7 of 101 comments (clear)

  1. Re:First problem by GameboyRMH · · Score: 5, Insightful

    Freedom of religion is what leaves you free to have no religion.

    --
    "When information is power, privacy is freedom" - Jah-Wren Ryel
  2. Pretty random attacks these days by Lucas123 · · Score: 2, Insightful

    Anonymous seems to just have its fingers in the wind these days, shifting its sites all over the placewith no real direction or purpose. I mean, they even took down the Boston Police Department's website because the city forced the Occupy Wall Street wackos out of Dewey Square after letting them squat there for months.

    1. Re:Pretty random attacks these days by GameboyRMH · · Score: 4, Insightful

      Anonymous seems to just have its fingers in the wind these days, shifting its sites all over the placewith no real direction or purpose.

      Who said they have any real direction or purpose? It's a big amorphous group of whoever wants to participate in whatever popular idea is floating around at the time, they don't have any long-term plan.

      --
      "When information is power, privacy is freedom" - Jah-Wren Ryel
  3. Re:Not against religion? by DigiShaman · · Score: 3, Insightful

    Anonymous is anonymous. It's a movement without any specific ideology behind their motives. There is no unity on anything they do. Accept for one. Anonymous can rest at ease that whatever actions they perform can happen safely and securely behind a wall of anonymity.

    As an outsider looking looking to group them to an ideology (false premise), you'll just end up confused viewing them as schizophrenic. Don't do that. It's the wrong prism by which to view them.

    --
    Life is not for the lazy.
  4. Re:When you finally understand where all religions by Anonymous Coward · · Score: 3, Insightful

    You DO know "agnostic" and "atheist" are orthogonal right? All religions, as well as atheism, are belief claims, while a claim of agnosticism simply means "I do not put the same kind of confidence in this belief as I would in something derived deductively from prior principles." For example, an agnostic atheist says "I have no particular God belief, but this does not mean there never is, was, or will be a God or Gods in any place, time, or meaning."

  5. Re:First problem by K.+S.+Kyosuke · · Score: 4, Insightful

    Actually, it's a lack of prohibition of having no religion that allows you to have no religion.

    --
    Ezekiel 23:20
  6. Re:Safe target? by Anonymous Coward · · Score: 2, Insightful

    How do you know it's even the same person/people doing this hack vs. any other anonymous hack?
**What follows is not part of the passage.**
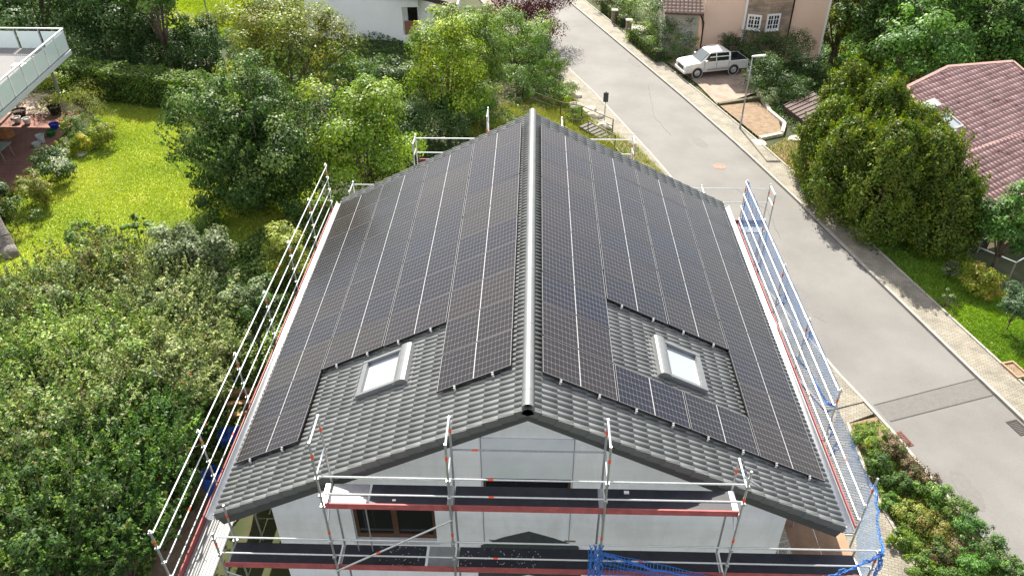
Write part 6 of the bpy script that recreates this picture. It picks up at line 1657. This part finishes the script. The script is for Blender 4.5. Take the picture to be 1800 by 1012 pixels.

If they are "avoiding the big dogs", who are "they"? The leaders of anonymous who may or may not exist? If someone writes graffiti on a Bank of America building signed "anonymous" are you going to say it looks like they decided to go after the banks? It sounds like you're trying to make sense of what could be basically random actions by diverse non-connected groups of individuals. Maybe some are 4-channers, maybe some are bored college comp-sci students, maybe some are frustrated employees of various organizations. Anyone can be anonymous.